— Material for the task —

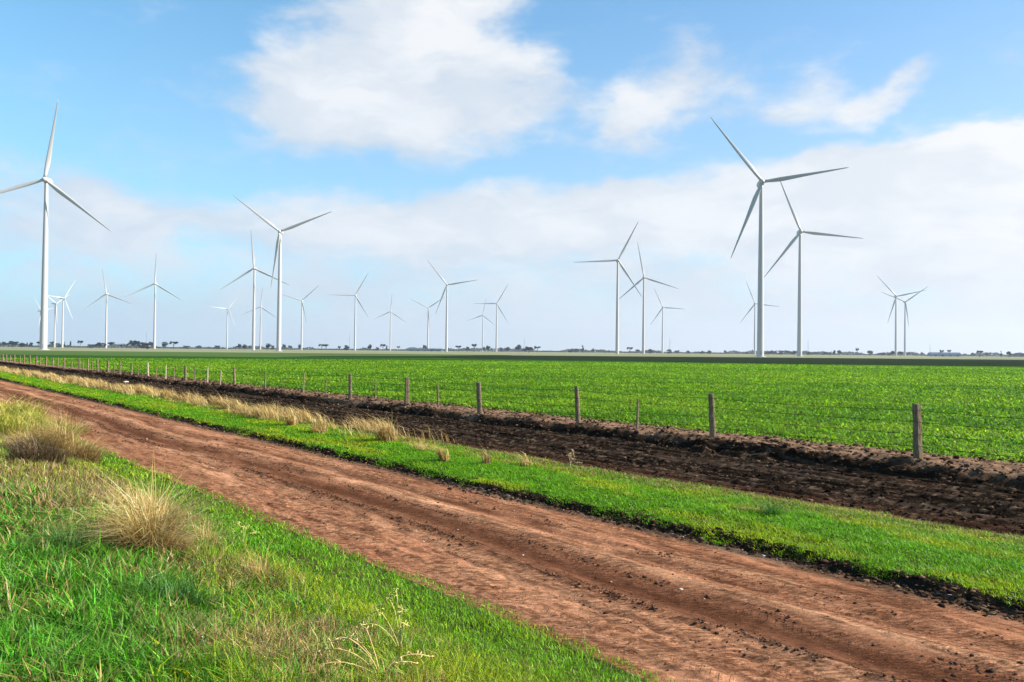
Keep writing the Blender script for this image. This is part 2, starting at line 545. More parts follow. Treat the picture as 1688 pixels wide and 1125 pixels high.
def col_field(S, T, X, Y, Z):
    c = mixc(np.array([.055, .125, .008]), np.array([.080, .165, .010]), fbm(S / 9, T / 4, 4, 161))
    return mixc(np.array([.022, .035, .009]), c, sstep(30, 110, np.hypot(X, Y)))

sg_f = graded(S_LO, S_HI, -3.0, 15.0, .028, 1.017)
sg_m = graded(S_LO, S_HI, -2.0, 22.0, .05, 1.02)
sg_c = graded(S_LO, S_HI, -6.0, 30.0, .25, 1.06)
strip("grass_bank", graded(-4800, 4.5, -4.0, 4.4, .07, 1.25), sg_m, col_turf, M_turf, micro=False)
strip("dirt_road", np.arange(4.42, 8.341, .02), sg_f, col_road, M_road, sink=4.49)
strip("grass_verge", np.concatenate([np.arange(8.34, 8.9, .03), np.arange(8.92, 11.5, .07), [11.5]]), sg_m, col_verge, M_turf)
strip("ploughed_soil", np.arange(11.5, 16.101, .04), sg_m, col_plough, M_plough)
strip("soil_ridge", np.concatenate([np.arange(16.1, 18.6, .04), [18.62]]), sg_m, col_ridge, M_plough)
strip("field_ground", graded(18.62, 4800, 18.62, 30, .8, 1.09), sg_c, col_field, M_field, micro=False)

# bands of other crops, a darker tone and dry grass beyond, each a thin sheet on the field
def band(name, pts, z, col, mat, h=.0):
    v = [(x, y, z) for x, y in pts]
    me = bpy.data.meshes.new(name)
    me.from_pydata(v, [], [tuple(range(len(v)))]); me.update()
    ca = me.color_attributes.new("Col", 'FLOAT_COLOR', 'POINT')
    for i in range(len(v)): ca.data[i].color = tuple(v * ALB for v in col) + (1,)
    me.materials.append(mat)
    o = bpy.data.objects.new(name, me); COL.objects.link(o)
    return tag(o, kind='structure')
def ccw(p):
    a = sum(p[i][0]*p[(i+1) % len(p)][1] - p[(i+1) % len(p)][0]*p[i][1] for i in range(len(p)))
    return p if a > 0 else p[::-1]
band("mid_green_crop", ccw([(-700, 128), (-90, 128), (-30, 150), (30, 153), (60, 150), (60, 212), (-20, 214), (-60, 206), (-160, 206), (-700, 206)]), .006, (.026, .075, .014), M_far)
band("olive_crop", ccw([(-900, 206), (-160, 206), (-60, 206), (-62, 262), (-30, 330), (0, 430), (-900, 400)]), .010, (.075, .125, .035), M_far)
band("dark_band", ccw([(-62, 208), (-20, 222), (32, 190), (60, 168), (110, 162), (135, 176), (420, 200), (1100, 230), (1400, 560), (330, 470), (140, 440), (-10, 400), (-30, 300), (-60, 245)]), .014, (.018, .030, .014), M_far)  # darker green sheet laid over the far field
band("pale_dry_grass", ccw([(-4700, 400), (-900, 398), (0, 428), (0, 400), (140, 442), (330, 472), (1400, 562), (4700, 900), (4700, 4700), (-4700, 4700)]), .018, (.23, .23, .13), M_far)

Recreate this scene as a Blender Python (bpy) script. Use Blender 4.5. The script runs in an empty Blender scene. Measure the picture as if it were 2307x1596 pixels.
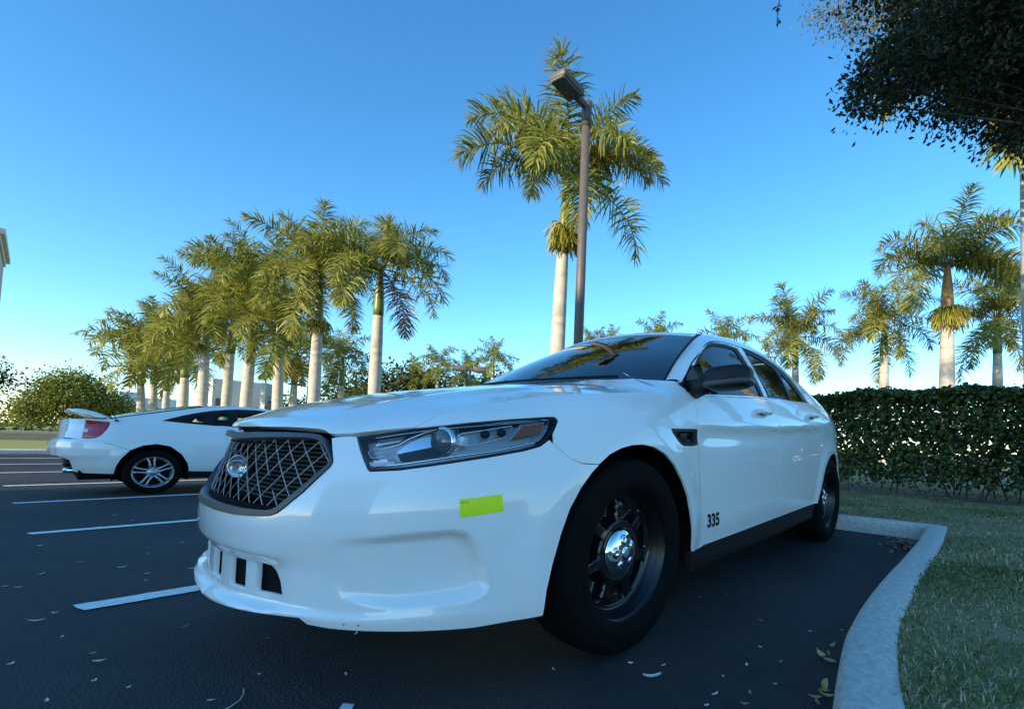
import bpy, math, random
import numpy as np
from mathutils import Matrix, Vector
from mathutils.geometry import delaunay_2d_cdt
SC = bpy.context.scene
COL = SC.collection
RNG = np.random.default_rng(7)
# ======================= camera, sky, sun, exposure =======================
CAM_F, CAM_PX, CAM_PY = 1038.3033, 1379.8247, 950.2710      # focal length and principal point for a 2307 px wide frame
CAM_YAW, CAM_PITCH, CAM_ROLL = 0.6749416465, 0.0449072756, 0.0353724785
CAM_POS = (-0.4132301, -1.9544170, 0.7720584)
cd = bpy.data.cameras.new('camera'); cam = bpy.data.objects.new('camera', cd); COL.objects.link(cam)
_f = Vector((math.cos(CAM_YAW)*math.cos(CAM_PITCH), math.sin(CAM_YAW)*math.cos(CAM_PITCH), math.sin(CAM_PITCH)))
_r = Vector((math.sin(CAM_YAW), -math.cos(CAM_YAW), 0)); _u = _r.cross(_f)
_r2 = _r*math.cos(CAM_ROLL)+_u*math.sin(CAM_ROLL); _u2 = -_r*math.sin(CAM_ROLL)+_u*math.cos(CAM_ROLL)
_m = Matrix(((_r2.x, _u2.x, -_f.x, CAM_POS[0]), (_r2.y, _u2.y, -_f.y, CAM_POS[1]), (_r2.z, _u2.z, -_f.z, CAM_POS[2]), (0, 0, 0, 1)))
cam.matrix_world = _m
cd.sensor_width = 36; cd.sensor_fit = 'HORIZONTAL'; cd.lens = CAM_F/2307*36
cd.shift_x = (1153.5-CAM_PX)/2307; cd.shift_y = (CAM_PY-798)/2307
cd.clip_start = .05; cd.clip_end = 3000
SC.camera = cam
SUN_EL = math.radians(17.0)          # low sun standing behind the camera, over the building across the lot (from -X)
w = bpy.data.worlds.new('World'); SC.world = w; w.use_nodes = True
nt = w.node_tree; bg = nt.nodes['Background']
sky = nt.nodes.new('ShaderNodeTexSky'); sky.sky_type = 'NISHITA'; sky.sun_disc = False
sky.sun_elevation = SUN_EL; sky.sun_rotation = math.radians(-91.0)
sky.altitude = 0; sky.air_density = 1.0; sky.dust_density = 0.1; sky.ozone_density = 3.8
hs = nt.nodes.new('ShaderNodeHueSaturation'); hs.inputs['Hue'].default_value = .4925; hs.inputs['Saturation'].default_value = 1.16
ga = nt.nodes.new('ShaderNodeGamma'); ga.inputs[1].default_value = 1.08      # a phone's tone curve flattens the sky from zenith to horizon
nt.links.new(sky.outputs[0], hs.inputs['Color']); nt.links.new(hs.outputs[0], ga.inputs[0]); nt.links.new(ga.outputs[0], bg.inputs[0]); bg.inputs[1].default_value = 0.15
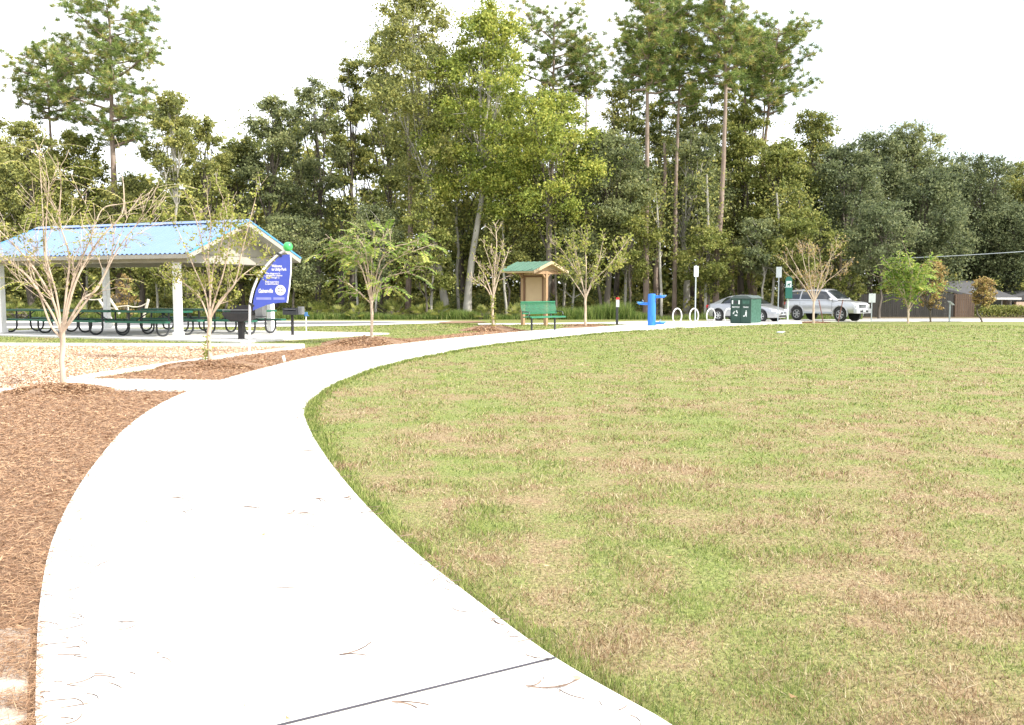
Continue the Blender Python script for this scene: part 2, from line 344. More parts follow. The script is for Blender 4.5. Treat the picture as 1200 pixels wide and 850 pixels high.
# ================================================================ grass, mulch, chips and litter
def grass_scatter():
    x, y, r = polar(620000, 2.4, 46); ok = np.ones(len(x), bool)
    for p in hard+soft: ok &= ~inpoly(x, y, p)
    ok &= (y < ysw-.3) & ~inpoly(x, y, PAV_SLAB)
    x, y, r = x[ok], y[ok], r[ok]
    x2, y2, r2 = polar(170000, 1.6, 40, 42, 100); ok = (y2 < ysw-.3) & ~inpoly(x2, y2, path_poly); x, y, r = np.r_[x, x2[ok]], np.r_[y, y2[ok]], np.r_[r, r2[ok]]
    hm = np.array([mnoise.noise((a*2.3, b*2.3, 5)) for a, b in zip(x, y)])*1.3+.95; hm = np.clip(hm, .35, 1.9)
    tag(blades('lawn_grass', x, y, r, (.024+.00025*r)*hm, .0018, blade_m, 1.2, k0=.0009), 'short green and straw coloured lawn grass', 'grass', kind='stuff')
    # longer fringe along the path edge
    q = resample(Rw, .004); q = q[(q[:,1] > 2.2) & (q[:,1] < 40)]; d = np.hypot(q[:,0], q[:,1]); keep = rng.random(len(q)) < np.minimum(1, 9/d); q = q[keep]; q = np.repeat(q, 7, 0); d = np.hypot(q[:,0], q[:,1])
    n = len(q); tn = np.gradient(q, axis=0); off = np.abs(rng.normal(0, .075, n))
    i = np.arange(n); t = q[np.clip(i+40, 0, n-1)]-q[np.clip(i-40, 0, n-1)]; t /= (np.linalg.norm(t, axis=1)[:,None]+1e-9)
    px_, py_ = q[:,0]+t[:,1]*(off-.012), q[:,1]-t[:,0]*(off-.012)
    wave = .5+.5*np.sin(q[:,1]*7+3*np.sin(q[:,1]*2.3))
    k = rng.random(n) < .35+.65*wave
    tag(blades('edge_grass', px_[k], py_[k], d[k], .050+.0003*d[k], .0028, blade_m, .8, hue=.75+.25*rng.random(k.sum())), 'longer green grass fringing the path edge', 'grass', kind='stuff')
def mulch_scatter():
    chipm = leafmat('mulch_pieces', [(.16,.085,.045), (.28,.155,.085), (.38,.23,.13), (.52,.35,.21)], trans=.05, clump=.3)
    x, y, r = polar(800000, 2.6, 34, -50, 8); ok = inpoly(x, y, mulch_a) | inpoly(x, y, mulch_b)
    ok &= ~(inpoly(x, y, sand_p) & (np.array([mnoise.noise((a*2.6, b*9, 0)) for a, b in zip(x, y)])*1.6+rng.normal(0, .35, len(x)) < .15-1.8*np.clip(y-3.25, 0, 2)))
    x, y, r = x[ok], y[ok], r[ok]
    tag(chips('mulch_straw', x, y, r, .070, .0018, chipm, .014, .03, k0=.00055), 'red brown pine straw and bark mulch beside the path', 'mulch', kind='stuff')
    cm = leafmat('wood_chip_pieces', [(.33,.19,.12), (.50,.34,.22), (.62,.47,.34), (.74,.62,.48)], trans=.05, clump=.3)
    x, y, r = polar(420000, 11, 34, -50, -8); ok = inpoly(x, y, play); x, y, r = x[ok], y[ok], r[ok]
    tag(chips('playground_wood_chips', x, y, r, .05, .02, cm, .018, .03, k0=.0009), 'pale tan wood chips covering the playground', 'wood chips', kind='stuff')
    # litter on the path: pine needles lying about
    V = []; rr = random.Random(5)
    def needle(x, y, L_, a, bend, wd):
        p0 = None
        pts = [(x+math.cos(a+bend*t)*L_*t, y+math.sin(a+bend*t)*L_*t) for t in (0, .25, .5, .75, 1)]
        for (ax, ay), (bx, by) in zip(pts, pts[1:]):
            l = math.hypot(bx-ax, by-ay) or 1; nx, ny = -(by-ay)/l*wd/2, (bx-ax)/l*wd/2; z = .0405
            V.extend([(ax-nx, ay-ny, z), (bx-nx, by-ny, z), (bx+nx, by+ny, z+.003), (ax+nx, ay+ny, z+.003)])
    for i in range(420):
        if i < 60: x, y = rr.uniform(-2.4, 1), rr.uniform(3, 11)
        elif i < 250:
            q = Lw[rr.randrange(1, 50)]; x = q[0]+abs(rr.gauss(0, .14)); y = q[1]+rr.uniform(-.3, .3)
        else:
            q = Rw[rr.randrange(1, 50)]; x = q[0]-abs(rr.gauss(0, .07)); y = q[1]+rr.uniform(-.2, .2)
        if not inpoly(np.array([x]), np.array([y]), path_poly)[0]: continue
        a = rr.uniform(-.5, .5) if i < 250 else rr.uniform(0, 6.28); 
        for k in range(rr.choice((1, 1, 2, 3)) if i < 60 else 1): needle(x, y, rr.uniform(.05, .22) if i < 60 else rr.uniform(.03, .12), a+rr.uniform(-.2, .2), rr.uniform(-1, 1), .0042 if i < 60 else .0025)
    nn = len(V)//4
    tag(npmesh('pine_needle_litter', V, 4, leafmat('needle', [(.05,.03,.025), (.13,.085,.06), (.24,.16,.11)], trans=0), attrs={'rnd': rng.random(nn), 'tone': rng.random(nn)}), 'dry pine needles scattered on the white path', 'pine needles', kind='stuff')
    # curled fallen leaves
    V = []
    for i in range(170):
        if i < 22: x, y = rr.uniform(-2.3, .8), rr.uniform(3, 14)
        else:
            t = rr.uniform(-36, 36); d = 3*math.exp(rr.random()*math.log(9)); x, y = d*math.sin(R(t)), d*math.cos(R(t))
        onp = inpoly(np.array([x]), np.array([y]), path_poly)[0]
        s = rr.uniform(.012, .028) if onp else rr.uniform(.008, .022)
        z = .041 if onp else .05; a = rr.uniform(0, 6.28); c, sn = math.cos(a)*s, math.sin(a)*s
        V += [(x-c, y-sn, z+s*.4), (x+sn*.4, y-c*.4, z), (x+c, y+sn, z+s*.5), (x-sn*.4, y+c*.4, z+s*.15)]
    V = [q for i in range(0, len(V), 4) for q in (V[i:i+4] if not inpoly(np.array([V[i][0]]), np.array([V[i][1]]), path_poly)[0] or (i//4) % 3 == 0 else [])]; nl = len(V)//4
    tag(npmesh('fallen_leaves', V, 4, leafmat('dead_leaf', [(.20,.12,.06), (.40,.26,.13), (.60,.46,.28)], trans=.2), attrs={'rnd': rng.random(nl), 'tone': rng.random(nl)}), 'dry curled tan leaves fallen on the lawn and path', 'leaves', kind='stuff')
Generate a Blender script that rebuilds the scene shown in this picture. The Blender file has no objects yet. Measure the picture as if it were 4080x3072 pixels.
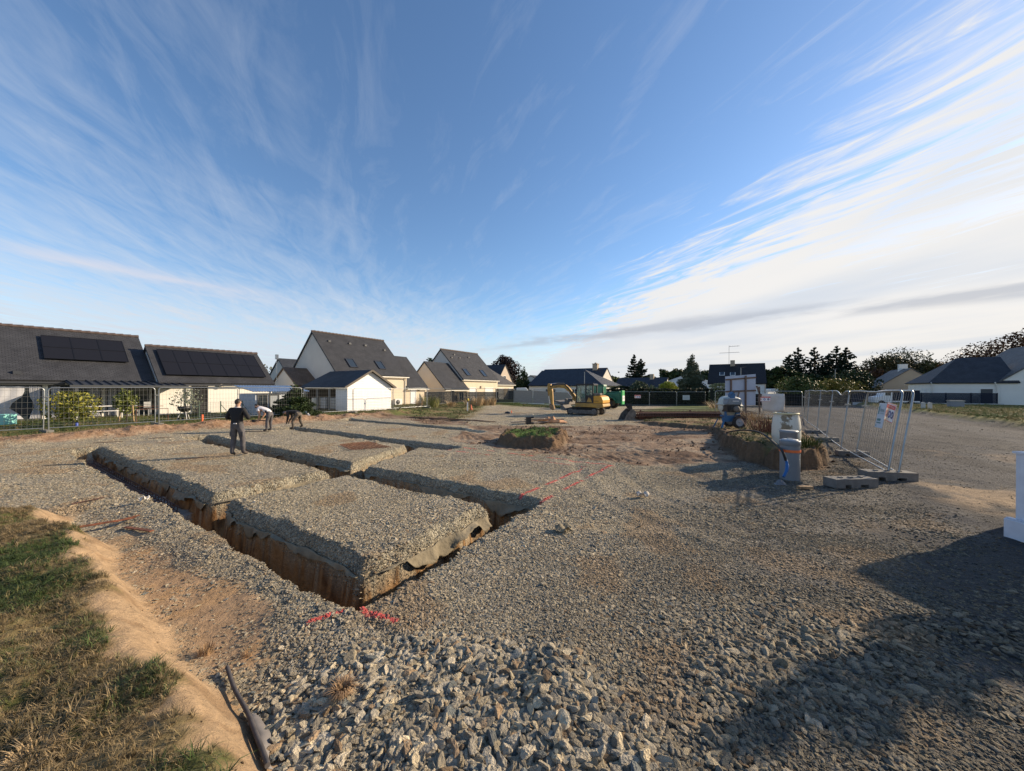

— Your instructions —
Give only the number of lines in the entries that contain "strip".

— Full response —
6